• [Stated exercise] Note how many lines hold the string "scene" and give that number without any other words.

=====

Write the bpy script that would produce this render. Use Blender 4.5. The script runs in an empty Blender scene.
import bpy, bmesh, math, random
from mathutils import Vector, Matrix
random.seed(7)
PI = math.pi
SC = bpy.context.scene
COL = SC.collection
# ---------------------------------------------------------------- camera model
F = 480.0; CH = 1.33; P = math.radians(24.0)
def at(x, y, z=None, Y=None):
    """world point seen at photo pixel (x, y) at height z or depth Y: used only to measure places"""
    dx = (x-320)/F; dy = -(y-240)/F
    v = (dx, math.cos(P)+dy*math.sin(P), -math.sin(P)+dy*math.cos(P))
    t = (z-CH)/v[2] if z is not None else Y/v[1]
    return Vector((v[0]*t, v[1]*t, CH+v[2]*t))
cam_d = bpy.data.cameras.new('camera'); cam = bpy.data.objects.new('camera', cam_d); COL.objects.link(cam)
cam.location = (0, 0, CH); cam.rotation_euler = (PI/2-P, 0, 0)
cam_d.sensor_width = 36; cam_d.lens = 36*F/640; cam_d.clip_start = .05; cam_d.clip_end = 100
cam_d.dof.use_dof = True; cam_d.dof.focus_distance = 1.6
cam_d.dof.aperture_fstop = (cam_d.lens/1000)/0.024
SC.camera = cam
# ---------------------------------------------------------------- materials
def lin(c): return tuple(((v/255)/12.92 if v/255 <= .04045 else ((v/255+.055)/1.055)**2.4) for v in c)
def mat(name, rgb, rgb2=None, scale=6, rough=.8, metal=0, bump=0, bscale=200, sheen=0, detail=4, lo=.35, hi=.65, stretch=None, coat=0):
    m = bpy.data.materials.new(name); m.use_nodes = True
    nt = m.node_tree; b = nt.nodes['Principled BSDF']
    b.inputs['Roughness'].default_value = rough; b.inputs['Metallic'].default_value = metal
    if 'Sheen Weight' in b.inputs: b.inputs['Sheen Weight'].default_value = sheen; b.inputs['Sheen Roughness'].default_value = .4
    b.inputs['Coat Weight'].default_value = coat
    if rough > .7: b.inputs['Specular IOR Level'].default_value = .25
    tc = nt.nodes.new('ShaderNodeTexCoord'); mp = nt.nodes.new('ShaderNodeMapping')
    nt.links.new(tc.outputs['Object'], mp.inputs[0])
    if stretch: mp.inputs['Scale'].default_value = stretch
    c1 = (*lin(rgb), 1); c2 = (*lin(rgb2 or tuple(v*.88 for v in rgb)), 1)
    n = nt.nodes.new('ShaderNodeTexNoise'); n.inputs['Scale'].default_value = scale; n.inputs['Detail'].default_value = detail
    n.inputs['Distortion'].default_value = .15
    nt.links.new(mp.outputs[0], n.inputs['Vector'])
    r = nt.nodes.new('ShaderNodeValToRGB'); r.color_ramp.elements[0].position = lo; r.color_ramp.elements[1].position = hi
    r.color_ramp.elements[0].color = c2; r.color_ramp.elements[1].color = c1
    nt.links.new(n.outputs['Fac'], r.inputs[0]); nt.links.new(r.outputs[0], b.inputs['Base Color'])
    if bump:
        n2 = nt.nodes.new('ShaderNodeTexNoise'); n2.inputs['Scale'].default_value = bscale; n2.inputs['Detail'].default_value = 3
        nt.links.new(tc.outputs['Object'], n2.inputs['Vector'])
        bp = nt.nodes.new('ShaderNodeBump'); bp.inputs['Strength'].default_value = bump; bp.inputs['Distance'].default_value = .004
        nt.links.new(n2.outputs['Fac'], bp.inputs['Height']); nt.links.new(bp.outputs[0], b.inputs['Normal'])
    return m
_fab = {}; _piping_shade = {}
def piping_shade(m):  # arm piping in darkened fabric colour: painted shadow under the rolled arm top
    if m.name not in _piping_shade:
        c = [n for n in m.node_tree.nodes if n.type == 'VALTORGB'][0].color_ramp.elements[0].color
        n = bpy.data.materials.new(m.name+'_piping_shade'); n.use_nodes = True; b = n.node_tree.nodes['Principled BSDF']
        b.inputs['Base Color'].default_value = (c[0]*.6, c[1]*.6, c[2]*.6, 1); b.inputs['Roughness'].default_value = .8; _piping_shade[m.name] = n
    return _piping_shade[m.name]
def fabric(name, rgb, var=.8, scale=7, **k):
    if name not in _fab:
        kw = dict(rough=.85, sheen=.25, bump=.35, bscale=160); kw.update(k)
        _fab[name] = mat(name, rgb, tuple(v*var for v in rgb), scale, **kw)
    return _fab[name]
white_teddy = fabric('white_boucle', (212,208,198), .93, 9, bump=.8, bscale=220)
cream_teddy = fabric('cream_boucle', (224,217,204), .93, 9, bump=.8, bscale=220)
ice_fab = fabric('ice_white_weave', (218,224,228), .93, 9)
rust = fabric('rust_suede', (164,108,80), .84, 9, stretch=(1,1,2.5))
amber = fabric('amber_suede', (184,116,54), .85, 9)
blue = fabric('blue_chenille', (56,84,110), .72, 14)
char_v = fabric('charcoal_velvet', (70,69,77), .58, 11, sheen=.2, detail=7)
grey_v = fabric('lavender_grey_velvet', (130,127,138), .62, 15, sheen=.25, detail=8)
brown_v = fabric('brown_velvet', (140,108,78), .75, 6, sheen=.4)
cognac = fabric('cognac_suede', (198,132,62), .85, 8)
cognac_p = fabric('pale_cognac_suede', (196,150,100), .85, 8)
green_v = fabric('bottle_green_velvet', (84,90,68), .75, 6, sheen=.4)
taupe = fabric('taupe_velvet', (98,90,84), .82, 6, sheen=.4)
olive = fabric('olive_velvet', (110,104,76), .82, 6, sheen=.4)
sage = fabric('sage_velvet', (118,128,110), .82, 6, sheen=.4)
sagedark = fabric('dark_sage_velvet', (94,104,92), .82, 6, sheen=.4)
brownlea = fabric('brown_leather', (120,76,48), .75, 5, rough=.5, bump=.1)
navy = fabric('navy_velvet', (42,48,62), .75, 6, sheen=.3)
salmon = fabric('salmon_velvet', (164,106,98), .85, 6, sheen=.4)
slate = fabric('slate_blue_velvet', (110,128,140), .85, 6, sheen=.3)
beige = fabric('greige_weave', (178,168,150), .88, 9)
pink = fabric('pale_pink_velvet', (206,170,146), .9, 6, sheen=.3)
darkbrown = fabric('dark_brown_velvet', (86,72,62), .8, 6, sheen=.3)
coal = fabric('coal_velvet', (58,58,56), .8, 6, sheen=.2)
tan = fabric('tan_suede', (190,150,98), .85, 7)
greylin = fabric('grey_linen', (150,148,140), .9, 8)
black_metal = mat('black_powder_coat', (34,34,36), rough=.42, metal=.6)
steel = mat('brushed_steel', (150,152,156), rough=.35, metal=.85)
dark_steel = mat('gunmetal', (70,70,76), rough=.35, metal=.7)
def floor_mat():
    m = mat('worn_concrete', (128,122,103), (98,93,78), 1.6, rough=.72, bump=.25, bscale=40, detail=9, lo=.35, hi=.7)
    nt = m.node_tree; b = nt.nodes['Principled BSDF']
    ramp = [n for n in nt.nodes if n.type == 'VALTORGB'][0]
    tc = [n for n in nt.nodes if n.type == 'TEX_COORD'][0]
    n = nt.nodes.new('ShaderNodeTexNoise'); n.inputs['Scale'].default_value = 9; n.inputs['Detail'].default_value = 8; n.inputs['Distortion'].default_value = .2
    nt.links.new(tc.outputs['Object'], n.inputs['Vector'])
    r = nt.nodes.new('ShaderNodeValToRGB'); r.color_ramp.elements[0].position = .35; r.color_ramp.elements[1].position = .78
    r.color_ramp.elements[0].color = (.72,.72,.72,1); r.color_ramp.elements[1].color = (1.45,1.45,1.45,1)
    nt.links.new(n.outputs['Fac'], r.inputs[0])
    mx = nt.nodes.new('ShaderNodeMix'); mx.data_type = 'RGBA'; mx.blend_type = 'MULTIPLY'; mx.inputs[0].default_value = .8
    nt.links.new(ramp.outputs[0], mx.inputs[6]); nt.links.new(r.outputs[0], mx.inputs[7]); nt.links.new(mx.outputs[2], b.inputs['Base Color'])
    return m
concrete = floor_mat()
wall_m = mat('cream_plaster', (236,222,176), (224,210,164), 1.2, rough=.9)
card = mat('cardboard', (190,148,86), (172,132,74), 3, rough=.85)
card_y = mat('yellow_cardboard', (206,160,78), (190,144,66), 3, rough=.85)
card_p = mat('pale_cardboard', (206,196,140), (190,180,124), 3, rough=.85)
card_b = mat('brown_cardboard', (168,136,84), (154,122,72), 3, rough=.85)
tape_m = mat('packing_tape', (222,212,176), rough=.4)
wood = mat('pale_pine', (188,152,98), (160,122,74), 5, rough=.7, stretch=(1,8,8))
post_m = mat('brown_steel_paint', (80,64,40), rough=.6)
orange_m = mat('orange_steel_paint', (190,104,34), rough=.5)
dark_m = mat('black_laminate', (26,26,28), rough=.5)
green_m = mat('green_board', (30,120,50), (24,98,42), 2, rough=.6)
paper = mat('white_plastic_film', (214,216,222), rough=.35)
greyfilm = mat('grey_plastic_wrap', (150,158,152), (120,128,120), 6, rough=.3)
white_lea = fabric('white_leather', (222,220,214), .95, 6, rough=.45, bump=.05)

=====

• [Written reply] 2